One collection is primarily comprised of documents relating to the day-to-day operations of Equality Florida, starting with its inception as the Human Rights Task Force. Another includes activist pins and pamphlets relating to HIV, AIDS, and STDs.
A handful of boxes – with "age-restricted" printed on the front – contain materials dating back to 1939, documenting the early lack of Asian male nudes in gay imagery and Western photography to the increased proliferation in later years.
“For marginalized groups, they are collecting their own history,” Jordan said. "This information doesn’t exist anywhere else."
The Bobby Smith photo collection is one of Jordan’s favorites, documenting a time when being openly gay was often dangerous, and mainstream coverage wasn’t necessarily favorable.
“There are a lot of newspaper articles about raids and police interactions at these bars,” she said. “But this was a photographer who was just taking pictures of friends.”
A box of photos from the Rex Maniscalco collection includes glimpses into the first years of Pride in Tampa in the 1980s when it was merely a picnic on the USF campus.
Through it all you get a sense of joy and progress of Pride, Jordan says, but also the persecution often endured to get there.
A booklet, known as the "Purple Pamphlet," shows two shirtless men on the cover kissing each other.

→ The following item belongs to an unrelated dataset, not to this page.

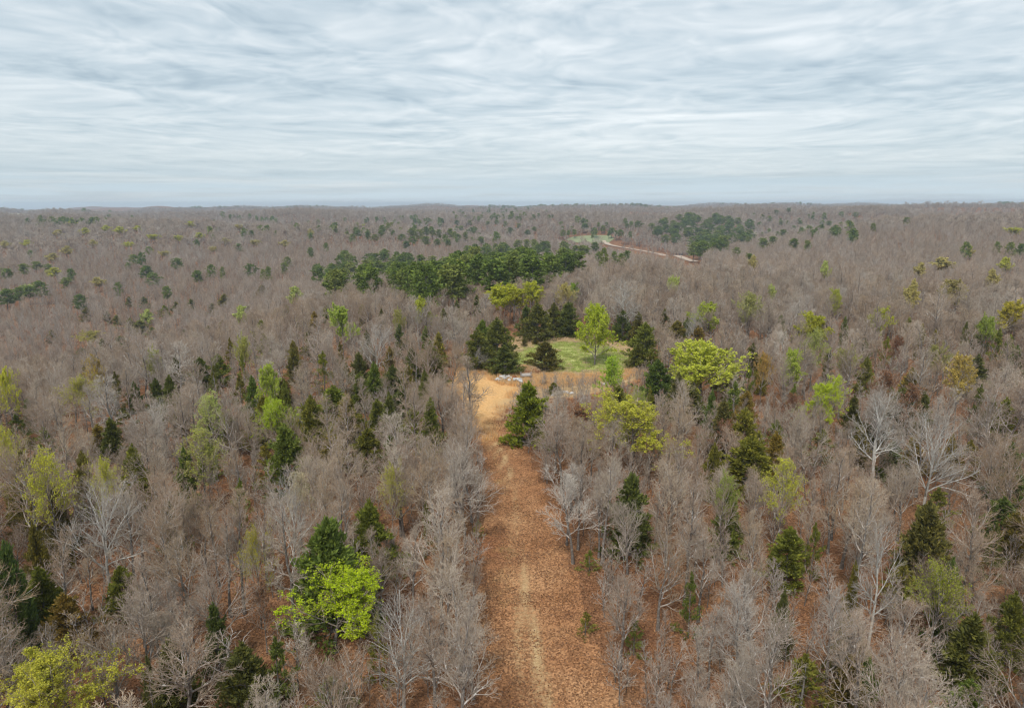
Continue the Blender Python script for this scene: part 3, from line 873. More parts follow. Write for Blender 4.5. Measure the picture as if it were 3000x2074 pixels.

Printed in 1964, it was a report created by the Florida Legislature for the so-called Johns Committee, which was investigating suspected LGBTQ+ students and faculty in Florida’s public universities.
Students and faculty were pulled from class and questioned by interrogators who threatened to expose their sexual orientation, Jordan explained, which at the time could've been a career-ending revelation.
“It was a study of the homosexual threat in the state of Florida,” she said.
They are the records of a hidden, sometimes hideous history, right here at home. But for Coto, it’s also proof that this history was often hiding in plain sight.
“That’s the best part of this,” they said. “You can find scenes and places you can still see today and see that queer and LGBTQ+ people existed.”
The library is open to anyone by appointment.